- **SET PROBLEM**
Any pictures in the records below must be left out when you repeat the lines from the line containing "Recreate this scene" through the line containing "return nd.outputs['Result']" exactly.

- **INPUT ROWS**
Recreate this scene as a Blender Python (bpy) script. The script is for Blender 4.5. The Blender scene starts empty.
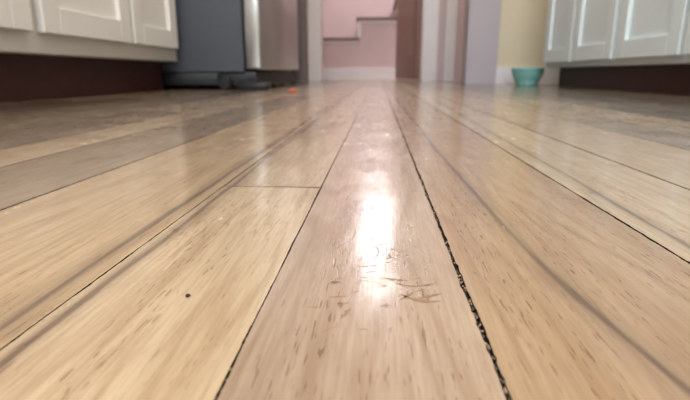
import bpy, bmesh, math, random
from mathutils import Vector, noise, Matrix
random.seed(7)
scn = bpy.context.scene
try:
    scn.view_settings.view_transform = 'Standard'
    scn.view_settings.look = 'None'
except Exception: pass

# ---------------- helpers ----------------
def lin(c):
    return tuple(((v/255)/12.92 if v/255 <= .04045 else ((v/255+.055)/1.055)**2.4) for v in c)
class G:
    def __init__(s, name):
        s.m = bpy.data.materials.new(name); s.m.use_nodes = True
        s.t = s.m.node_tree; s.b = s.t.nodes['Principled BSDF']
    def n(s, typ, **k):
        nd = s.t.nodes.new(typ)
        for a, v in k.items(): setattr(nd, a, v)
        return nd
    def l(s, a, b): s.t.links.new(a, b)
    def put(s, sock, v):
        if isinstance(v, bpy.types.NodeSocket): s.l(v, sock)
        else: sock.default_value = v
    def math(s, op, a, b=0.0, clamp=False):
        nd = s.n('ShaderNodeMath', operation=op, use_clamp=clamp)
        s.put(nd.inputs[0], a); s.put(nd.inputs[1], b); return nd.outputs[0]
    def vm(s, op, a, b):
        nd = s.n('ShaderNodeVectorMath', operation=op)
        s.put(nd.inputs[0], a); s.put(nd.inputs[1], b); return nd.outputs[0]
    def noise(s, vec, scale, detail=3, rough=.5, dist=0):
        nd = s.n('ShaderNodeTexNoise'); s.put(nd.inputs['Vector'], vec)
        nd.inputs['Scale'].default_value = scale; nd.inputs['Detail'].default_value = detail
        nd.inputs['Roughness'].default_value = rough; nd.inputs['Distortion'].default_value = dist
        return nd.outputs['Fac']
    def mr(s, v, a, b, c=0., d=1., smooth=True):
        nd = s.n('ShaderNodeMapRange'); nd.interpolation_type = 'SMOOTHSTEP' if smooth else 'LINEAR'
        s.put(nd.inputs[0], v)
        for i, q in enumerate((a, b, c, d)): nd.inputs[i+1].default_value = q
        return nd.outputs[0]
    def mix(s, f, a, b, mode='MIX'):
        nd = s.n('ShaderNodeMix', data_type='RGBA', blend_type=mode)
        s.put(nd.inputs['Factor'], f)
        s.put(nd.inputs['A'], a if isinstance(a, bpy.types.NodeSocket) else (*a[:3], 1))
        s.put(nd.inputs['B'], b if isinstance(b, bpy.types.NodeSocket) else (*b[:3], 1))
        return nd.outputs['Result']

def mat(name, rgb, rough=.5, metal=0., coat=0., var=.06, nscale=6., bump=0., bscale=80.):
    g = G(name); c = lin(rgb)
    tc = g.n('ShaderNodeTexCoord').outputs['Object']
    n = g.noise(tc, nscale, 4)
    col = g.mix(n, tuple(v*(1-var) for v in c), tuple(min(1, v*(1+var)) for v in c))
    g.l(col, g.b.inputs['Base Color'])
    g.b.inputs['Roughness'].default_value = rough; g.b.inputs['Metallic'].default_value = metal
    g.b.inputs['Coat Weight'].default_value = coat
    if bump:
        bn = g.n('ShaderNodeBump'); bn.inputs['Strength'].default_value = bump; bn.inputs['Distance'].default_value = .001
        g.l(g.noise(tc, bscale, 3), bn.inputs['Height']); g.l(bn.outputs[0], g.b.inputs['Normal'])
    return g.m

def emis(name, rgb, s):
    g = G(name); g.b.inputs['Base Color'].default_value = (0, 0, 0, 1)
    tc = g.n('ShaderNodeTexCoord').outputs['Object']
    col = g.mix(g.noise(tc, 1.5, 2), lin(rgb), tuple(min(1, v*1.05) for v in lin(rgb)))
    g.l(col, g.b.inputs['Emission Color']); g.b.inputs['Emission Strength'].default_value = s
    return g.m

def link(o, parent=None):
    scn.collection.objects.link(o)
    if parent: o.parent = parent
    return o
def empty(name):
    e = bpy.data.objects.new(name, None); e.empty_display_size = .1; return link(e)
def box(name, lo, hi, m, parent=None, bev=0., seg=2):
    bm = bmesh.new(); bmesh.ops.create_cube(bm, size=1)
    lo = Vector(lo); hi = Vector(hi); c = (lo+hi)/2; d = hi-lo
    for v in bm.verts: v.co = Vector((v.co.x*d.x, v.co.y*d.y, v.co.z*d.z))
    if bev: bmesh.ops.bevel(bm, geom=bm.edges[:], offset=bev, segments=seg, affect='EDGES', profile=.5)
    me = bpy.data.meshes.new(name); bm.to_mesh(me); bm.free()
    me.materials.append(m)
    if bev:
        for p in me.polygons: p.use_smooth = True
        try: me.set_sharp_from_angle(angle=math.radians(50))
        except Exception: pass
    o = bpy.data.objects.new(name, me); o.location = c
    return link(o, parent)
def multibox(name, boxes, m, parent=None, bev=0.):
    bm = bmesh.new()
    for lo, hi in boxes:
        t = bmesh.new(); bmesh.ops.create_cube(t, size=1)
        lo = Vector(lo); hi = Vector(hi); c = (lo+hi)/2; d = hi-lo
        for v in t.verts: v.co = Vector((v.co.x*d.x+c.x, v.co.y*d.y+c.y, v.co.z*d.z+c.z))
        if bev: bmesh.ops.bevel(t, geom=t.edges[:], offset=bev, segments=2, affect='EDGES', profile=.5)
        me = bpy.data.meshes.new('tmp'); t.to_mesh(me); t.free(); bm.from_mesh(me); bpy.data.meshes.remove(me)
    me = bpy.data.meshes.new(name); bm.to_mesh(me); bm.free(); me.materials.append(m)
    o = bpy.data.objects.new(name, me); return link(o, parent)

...

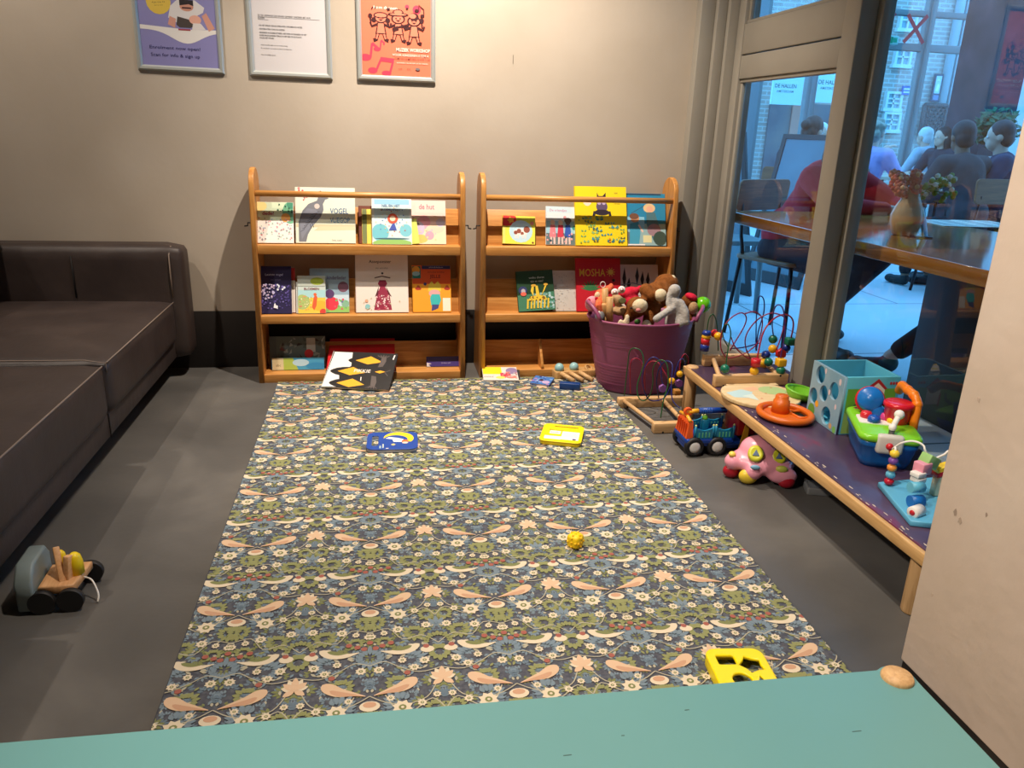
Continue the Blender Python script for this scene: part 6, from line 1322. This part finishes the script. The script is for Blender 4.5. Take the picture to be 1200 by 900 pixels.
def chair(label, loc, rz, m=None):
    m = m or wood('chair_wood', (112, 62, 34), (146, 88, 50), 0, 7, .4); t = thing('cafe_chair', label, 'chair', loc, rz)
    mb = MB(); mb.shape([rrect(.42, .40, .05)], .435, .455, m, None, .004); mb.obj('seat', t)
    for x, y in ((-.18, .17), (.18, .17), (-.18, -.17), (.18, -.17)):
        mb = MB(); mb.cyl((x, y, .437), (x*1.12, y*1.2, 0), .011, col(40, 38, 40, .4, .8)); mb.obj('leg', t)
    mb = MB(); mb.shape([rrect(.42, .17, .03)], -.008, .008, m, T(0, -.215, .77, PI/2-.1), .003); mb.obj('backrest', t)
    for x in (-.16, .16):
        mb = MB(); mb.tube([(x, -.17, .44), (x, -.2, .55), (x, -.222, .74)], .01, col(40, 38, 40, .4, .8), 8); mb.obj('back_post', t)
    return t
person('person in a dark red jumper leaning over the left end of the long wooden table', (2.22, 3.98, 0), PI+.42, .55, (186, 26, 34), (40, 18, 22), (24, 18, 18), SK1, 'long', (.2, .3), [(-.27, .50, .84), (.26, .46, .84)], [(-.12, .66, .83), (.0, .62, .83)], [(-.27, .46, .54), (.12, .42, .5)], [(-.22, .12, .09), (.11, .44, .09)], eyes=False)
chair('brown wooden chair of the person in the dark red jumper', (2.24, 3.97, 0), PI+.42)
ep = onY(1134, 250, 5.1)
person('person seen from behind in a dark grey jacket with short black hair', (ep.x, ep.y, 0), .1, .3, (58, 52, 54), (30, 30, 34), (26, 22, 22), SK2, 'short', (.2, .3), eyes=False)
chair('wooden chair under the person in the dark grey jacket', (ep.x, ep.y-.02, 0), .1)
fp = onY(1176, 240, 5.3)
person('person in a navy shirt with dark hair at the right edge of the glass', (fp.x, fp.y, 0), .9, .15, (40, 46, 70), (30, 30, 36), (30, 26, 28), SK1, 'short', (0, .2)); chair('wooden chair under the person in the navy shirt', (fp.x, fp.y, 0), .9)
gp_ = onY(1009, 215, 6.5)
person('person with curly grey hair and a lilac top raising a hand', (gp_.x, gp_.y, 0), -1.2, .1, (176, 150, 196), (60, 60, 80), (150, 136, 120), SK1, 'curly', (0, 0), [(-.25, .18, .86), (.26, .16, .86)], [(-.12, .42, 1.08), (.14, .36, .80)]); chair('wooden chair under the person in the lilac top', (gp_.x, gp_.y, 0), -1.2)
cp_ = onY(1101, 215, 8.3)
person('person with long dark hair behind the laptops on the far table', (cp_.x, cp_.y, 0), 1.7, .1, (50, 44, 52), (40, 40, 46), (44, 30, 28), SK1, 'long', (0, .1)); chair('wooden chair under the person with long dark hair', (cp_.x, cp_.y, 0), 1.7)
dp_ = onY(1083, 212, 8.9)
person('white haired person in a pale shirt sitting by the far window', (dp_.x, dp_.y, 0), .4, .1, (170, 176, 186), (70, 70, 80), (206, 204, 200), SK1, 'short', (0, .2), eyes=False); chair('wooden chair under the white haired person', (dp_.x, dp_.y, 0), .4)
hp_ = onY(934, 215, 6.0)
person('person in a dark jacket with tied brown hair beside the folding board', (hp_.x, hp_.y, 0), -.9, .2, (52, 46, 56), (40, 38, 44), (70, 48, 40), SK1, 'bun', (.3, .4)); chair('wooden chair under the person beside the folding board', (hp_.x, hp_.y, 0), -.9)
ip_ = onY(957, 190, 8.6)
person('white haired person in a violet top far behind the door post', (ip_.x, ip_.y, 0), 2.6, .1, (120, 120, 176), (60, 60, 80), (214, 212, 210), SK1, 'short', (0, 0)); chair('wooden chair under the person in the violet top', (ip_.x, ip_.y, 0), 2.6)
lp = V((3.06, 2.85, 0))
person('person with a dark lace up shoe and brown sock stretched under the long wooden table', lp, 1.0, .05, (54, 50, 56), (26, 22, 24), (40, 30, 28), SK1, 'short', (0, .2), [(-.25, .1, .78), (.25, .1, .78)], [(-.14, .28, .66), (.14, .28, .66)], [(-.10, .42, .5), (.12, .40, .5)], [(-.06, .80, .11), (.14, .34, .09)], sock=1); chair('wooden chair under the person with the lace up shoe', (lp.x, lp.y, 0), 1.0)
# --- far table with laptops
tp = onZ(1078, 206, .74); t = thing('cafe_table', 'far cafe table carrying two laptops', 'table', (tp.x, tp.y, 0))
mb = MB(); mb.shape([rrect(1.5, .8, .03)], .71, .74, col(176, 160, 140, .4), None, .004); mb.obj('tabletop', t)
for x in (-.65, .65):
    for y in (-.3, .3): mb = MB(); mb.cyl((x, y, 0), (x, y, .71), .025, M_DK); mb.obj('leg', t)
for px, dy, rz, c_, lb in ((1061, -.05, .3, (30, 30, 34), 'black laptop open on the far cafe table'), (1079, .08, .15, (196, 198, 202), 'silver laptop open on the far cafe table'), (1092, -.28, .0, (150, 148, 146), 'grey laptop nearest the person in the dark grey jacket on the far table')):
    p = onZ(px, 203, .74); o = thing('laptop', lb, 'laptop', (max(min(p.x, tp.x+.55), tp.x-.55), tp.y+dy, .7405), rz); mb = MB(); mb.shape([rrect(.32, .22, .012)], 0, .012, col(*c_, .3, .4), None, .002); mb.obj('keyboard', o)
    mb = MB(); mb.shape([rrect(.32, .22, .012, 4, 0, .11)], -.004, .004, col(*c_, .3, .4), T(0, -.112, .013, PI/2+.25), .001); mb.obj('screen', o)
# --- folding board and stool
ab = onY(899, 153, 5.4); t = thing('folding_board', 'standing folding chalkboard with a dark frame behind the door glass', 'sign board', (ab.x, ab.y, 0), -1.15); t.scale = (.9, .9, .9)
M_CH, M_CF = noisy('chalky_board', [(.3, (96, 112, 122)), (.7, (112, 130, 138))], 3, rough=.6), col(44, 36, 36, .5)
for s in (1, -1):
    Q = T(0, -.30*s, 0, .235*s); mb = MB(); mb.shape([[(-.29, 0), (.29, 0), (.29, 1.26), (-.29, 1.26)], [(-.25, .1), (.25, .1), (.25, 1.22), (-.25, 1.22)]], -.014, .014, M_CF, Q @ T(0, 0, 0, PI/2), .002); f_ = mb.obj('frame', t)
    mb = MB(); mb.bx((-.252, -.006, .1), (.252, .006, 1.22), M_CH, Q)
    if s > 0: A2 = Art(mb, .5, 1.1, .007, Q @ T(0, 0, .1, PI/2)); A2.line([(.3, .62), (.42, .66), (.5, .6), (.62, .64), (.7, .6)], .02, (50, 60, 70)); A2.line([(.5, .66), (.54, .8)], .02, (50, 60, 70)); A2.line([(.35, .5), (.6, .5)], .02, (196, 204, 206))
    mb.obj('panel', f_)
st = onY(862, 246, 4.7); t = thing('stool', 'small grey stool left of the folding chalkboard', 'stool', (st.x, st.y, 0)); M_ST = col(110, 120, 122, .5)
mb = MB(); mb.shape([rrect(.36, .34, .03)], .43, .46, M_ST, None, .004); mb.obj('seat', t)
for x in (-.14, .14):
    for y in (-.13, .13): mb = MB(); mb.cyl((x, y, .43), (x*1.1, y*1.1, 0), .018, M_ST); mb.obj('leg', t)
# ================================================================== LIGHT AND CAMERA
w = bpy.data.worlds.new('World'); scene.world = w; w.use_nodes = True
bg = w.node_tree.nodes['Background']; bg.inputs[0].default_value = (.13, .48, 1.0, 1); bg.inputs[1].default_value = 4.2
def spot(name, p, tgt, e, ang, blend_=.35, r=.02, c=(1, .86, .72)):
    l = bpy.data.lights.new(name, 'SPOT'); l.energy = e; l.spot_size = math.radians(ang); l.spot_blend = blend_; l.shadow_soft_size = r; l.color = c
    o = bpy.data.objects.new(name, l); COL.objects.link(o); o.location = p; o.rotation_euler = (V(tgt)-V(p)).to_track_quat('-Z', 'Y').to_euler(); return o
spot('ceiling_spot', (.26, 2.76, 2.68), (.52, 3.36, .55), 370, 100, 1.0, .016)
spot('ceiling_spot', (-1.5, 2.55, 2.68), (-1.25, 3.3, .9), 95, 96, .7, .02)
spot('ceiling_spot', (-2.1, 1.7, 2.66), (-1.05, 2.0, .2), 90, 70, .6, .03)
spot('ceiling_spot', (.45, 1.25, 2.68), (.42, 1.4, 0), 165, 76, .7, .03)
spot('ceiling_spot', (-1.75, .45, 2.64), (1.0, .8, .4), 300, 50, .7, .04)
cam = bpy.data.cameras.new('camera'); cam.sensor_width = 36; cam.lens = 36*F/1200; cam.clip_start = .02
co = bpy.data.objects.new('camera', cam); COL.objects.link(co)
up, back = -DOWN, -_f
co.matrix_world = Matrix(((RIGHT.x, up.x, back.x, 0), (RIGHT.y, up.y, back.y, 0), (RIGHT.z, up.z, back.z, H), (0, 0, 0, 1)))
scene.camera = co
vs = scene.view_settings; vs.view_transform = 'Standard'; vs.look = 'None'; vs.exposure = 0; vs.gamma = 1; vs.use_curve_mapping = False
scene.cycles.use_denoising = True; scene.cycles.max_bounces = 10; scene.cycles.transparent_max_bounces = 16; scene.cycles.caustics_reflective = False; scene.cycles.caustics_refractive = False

- **THE OUTPUT**
Recreate this scene as a Blender Python (bpy) script. The script is for Blender 4.5. The Blender scene starts empty.
import bpy, bmesh, math, random
from mathutils import Vector, noise, Matrix
random.seed(7)
scn = bpy.context.scene
try:
    scn.view_settings.view_transform = 'Standard'
    scn.view_settings.look = 'None'
except Exception: pass

# ---------------- helpers ----------------
def lin(c):
    return tuple(((v/255)/12.92 if v/255 <= .04045 else ((v/255+.055)/1.055)**2.4) for v in c)
class G:
    def __init__(s, name):
        s.m = bpy.data.materials.new(name); s.m.use_nodes = True
        s.t = s.m.node_tree; s.b = s.t.nodes['Principled BSDF']
    def n(s, typ, **k):
        nd = s.t.nodes.new(typ)
        for a, v in k.items(): setattr(nd, a, v)
        return nd
    def l(s, a, b): s.t.links.new(a, b)
    def put(s, sock, v):
        if isinstance(v, bpy.types.NodeSocket): s.l(v, sock)
        else: sock.default_value = v
    def math(s, op, a, b=0.0, clamp=False):
        nd = s.n('ShaderNodeMath', operation=op, use_clamp=clamp)
        s.put(nd.inputs[0], a); s.put(nd.inputs[1], b); return nd.outputs[0]
    def vm(s, op, a, b):
        nd = s.n('ShaderNodeVectorMath', operation=op)
        s.put(nd.inputs[0], a); s.put(nd.inputs[1], b); return nd.outputs[0]
    def noise(s, vec, scale, detail=3, rough=.5, dist=0):
        nd = s.n('ShaderNodeTexNoise'); s.put(nd.inputs['Vector'], vec)
        nd.inputs['Scale'].default_value = scale; nd.inputs['Detail'].default_value = detail
        nd.inputs['Roughness'].default_value = rough; nd.inputs['Distortion'].default_value = dist
        return nd.outputs['Fac']
    def mr(s, v, a, b, c=0., d=1., smooth=True):
        nd = s.n('ShaderNodeMapRange'); nd.interpolation_type = 'SMOOTHSTEP' if smooth else 'LINEAR'
        s.put(nd.inputs[0], v)
        for i, q in enumerate((a, b, c, d)): nd.inputs[i+1].default_value = q
        return nd.outputs[0]
    def mix(s, f, a, b, mode='MIX'):
        nd = s.n('ShaderNodeMix', data_type='RGBA', blend_type=mode)
        s.put(nd.inputs['Factor'], f)
        s.put(nd.inputs['A'], a if isinstance(a, bpy.types.NodeSocket) else (*a[:3], 1))
        s.put(nd.inputs['B'], b if isinstance(b, bpy.types.NodeSocket) else (*b[:3], 1))
        return nd.outputs['Result']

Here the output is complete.